:: Supplied material ::

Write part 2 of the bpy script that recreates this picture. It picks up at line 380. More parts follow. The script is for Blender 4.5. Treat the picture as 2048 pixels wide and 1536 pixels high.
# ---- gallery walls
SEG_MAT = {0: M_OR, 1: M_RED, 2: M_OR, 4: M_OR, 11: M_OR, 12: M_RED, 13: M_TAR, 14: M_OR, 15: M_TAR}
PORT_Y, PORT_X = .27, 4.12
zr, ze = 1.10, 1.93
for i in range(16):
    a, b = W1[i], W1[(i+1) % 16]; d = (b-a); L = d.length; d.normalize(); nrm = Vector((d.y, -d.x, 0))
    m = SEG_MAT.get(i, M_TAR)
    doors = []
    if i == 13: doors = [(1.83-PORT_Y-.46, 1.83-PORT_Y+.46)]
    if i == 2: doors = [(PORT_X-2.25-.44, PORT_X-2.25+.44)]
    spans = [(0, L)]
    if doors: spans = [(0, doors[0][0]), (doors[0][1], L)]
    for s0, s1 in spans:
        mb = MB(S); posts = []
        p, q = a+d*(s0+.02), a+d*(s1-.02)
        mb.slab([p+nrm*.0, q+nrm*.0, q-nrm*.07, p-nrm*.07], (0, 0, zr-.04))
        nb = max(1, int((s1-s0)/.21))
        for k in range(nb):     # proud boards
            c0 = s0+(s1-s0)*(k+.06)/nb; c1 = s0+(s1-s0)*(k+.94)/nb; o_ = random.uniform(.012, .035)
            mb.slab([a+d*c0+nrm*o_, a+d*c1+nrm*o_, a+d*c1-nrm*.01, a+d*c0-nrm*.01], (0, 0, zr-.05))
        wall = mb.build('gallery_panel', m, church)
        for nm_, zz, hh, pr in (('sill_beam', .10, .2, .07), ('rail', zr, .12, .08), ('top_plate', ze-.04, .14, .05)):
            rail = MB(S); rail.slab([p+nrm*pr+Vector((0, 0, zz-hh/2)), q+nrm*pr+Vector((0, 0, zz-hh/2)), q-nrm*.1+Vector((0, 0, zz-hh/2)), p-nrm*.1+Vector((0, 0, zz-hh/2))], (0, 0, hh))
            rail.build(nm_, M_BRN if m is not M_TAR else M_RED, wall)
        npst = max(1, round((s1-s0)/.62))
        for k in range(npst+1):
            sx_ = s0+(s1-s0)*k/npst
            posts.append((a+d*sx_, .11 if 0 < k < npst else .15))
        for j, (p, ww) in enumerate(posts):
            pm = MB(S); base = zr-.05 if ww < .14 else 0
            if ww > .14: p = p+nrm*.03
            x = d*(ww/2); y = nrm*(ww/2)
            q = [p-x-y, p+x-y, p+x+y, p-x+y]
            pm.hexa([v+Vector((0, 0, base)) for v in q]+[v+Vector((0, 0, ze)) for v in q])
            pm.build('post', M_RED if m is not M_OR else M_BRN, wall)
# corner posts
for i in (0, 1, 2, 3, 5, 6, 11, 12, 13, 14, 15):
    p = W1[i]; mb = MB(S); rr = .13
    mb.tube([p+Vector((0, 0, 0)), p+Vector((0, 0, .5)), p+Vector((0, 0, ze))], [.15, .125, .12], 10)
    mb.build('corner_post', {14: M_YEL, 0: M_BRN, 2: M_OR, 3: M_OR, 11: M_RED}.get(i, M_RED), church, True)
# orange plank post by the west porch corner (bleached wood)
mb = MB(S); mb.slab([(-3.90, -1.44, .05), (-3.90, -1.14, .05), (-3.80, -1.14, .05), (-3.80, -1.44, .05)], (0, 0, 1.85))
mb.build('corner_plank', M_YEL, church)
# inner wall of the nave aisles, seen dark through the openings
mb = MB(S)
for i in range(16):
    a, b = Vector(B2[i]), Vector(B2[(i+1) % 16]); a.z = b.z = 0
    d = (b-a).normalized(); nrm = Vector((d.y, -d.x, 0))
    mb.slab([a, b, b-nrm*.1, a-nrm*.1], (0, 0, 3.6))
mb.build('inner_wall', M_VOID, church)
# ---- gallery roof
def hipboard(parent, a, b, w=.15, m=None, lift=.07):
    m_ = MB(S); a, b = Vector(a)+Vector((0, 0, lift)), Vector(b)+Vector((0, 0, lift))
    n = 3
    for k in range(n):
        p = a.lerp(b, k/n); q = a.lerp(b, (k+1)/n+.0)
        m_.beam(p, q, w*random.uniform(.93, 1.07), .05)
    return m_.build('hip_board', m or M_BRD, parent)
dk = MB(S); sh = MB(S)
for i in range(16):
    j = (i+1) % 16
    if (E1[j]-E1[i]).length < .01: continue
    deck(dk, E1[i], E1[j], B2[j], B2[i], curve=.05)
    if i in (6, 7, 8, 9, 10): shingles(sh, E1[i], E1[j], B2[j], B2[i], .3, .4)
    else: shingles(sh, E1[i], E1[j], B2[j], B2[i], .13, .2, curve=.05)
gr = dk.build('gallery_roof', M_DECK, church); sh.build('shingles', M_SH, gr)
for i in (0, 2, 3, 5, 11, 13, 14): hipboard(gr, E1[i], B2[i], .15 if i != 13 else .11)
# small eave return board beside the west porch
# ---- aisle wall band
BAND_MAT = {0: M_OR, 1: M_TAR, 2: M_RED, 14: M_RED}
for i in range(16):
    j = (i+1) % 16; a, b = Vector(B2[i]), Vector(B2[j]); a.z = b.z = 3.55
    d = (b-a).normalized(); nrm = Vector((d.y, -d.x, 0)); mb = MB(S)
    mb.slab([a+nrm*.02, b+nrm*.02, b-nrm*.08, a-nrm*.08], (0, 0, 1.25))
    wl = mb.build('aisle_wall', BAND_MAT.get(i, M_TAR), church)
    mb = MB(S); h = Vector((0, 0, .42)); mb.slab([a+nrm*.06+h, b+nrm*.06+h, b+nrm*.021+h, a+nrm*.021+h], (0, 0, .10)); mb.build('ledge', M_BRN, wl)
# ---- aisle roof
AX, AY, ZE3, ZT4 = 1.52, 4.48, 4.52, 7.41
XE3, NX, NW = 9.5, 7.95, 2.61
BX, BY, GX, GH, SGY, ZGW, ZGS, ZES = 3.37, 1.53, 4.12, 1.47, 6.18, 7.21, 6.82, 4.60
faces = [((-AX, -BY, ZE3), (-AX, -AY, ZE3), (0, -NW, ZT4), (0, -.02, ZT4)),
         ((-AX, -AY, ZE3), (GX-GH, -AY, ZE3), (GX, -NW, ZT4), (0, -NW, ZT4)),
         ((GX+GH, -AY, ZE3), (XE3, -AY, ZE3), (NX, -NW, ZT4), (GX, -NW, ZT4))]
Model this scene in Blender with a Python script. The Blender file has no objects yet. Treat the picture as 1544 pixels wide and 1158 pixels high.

:::

| What to do |
Transcribe all of the lines in the records precisely.

| Task answer |
Write part 2 of the bpy script that recreates this picture. It picks up at line 380. More parts follow. The script is for Blender 4.5. Treat the picture as 2048 pixels wide and 1536 pixels high.
# ---- gallery walls
SEG_MAT = {0: M_OR, 1: M_RED, 2: M_OR, 4: M_OR, 11: M_OR, 12: M_RED, 13: M_TAR, 14: M_OR, 15: M_TAR}
PORT_Y, PORT_X = .27, 4.12
zr, ze = 1.10, 1.93
for i in range(16):
    a, b = W1[i], W1[(i+1) % 16]; d = (b-a); L = d.length; d.normalize(); nrm = Vector((d.y, -d.x, 0))
    m = SEG_MAT.get(i, M_TAR)
    doors = []
    if i == 13: doors = [(1.83-PORT_Y-.46, 1.83-PORT_Y+.46)]
    if i == 2: doors = [(PORT_X-2.25-.44, PORT_X-2.25+.44)]
    spans = [(0, L)]
    if doors: spans = [(0, doors[0][0]), (doors[0][1], L)]
    for s0, s1 in spans:
        mb = MB(S); posts = []
        p, q = a+d*(s0+.02), a+d*(s1-.02)
        mb.slab([p+nrm*.0, q+nrm*.0, q-nrm*.07, p-nrm*.07], (0, 0, zr-.04))
        nb = max(1, int((s1-s0)/.21))
        for k in range(nb):     # proud boards
            c0 = s0+(s1-s0)*(k+.06)/nb; c1 = s0+(s1-s0)*(k+.94)/nb; o_ = random.uniform(.012, .035)
            mb.slab([a+d*c0+nrm*o_, a+d*c1+nrm*o_, a+d*c1-nrm*.01, a+d*c0-nrm*.01], (0, 0, zr-.05))
        wall = mb.build('gallery_panel', m, church)
        for nm_, zz, hh, pr in (('sill_beam', .10, .2, .07), ('rail', zr, .12, .08), ('top_plate', ze-.04, .14, .05)):
            rail = MB(S); rail.slab([p+nrm*pr+Vector((0, 0, zz-hh/2)), q+nrm*pr+Vector((0, 0, zz-hh/2)), q-nrm*.1+Vector((0, 0, zz-hh/2)), p-nrm*.1+Vector((0, 0, zz-hh/2))], (0, 0, hh))
            rail.build(nm_, M_BRN if m is not M_TAR else M_RED, wall)
        npst = max(1, round((s1-s0)/.62))
        for k in range(npst+1):
            sx_ = s0+(s1-s0)*k/npst
            posts.append((a+d*sx_, .11 if 0 < k < npst else .15))
        for j, (p, ww) in enumerate(posts):
            pm = MB(S); base = zr-.05 if ww < .14 else 0
            if ww > .14: p = p+nrm*.03
            x = d*(ww/2); y = nrm*(ww/2)
            q = [p-x-y, p+x-y, p+x+y, p-x+y]
            pm.hexa([v+Vector((0, 0, base)) for v in q]+[v+Vector((0, 0, ze)) for v in q])
            pm.build('post', M_RED if m is not M_OR else M_BRN, wall)
# corner posts
for i in (0, 1, 2, 3, 5, 6, 11, 12, 13, 14, 15):
    p = W1[i]; mb = MB(S); rr = .13
    mb.tube([p+Vector((0, 0, 0)), p+Vector((0, 0, .5)), p+Vector((0, 0, ze))], [.15, .125, .12], 10)
    mb.build('corner_post', {14: M_YEL, 0: M_BRN, 2: M_OR, 3: M_OR, 11: M_RED}.get(i, M_RED), church, True)
# orange plank post by the west porch corner (bleached wood)
mb = MB(S); mb.slab([(-3.90, -1.44, .05), (-3.90, -1.14, .05), (-3.80, -1.14, .05), (-3.80, -1.44, .05)], (0, 0, 1.85))
mb.build('corner_plank', M_YEL, church)
# inner wall of the nave aisles, seen dark through the openings
mb = MB(S)
for i in range(16):
    a, b = Vector(B2[i]), Vector(B2[(i+1) % 16]); a.z = b.z = 0
    d = (b-a).normalized(); nrm = Vector((d.y, -d.x, 0))
    mb.slab([a, b, b-nrm*.1, a-nrm*.1], (0, 0, 3.6))
mb.build('inner_wall', M_VOID, church)
# ---- gallery roof
def hipboard(parent, a, b, w=.15, m=None, lift=.07):
    m_ = MB(S); a, b = Vector(a)+Vector((0, 0, lift)), Vector(b)+Vector((0, 0, lift))
    n = 3
    for k in range(n):
        p = a.lerp(b, k/n); q = a.lerp(b, (k+1)/n+.0)
        m_.beam(p, q, w*random.uniform(.93, 1.07), .05)
    return m_.build('hip_board', m or M_BRD, parent)
dk = MB(S); sh = MB(S)
for i in range(16):
    j = (i+1) % 16
    if (E1[j]-E1[i]).length < .01: continue
    deck(dk, E1[i], E1[j], B2[j], B2[i], curve=.05)
    if i in (6, 7, 8, 9, 10): shingles(sh, E1[i], E1[j], B2[j], B2[i], .3, .4)
    else: shingles(sh, E1[i], E1[j], B2[j], B2[i], .13, .2, curve=.05)
gr = dk.build('gallery_roof', M_DECK, church); sh.build('shingles', M_SH, gr)
for i in (0, 2, 3, 5, 11, 13, 14): hipboard(gr, E1[i], B2[i], .15 if i != 13 else .11)
# small eave return board beside the west porch
# ---- aisle wall band
BAND_MAT = {0: M_OR, 1: M_TAR, 2: M_RED, 14: M_RED}
for i in range(16):
    j = (i+1) % 16; a, b = Vector(B2[i]), Vector(B2[j]); a.z = b.z = 3.55
    d = (b-a).normalized(); nrm = Vector((d.y, -d.x, 0)); mb = MB(S)
    mb.slab([a+nrm*.02, b+nrm*.02, b-nrm*.08, a-nrm*.08], (0, 0, 1.25))
    wl = mb.build('aisle_wall', BAND_MAT.get(i, M_TAR), church)
    mb = MB(S); h = Vector((0, 0, .42)); mb.slab([a+nrm*.06+h, b+nrm*.06+h, b+nrm*.021+h, a+nrm*.021+h], (0, 0, .10)); mb.build('ledge', M_BRN, wl)
# ---- aisle roof
AX, AY, ZE3, ZT4 = 1.52, 4.48, 4.52, 7.41
XE3, NX, NW = 9.5, 7.95, 2.61
BX, BY, GX, GH, SGY, ZGW, ZGS, ZES = 3.37, 1.53, 4.12, 1.47, 6.18, 7.21, 6.82, 4.60
faces = [((-AX, -BY, ZE3), (-AX, -AY, ZE3), (0, -NW, ZT4), (0, -.02, ZT4)),
         ((-AX, -AY, ZE3), (GX-GH, -AY, ZE3), (GX, -NW, ZT4), (0, -NW, ZT4)),
         ((GX+GH, -AY, ZE3), (XE3, -AY, ZE3), (NX, -NW, ZT4), (GX, -NW, ZT4))]
Model this scene in Blender with a Python script. The Blender file has no objects yet. Treat the picture as 1544 pixels wide and 1158 pixels high.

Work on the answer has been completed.